Dundurn Castle - Grounds

Grounds

Dundurn Castle operates as a civic museum, and its grounds house other attractions. Dundurn Park and its associated green spaces are favourites for wedding portraits. The Cockpit Theatre occasionally housed outdoor events and dramas.

A large German artillery piece, booty from the First World War, was removed from the southeastern part of the park in the mid-1980s. Until about 1990, it housed an aviary which was moved to the Westdale neighbourhood. The former covered pavilion offered picnickers protection from the cold, but in the last few years a walled garden was put in its place. The gates at the front entrance of the park originally came over from England, but the stone pillars were cut from the Dundas mountain. In 1931, parts of the gates were removed and taken to the Chedoke Golf Club.

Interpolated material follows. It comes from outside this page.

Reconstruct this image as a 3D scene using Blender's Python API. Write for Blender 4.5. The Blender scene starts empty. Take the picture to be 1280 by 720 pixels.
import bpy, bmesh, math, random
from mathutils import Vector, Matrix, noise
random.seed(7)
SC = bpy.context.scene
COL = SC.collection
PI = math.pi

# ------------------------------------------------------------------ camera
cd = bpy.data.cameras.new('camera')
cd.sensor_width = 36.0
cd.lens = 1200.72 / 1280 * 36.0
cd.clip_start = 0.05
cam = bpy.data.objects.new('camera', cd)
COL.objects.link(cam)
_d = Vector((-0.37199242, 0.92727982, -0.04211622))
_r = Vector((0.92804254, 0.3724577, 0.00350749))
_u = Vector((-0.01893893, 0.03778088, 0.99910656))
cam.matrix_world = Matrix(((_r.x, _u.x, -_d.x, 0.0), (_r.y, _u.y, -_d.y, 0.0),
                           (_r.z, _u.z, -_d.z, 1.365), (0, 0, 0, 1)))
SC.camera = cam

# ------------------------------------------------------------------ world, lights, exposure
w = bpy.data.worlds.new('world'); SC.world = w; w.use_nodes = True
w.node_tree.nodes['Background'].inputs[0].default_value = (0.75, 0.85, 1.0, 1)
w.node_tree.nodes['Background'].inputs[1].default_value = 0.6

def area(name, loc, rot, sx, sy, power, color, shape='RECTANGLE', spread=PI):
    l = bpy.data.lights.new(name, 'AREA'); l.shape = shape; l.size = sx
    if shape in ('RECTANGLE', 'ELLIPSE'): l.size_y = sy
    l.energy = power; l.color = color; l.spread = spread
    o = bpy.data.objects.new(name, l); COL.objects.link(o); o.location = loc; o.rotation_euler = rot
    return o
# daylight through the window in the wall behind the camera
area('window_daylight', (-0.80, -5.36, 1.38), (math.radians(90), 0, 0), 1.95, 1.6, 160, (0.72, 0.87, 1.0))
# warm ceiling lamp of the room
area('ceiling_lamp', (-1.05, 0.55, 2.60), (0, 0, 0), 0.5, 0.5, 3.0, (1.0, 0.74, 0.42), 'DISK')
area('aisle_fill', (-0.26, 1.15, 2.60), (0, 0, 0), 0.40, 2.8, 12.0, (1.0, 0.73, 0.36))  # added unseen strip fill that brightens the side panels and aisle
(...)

Dundurn Park has its own folly, just east of the castle. Living up to its purpose, it had confused some people who had considered it a theatre, a laundry, a boat-house, an office, a chapel for Sir Allan's Roman Catholic wife, or even a cockfighting ring. Urban legend has it that many underground tunnels were built, leading from the Castle to various parts of the estate and one of the entrances was through the folly.

Sir Allan Napier MacNab was originally buried in 1862 on the Dundurn Park grounds between Dundurn Castle and Castle Dean on the corner of Locke Street and Tecumseh Street. In 1909, his body was removed and taken to Holy Sepulchre Cemetery in west Hamilton. His grave was unmarked until 1967, when the Canadian Club of Hamilton placed a bench and grave marker.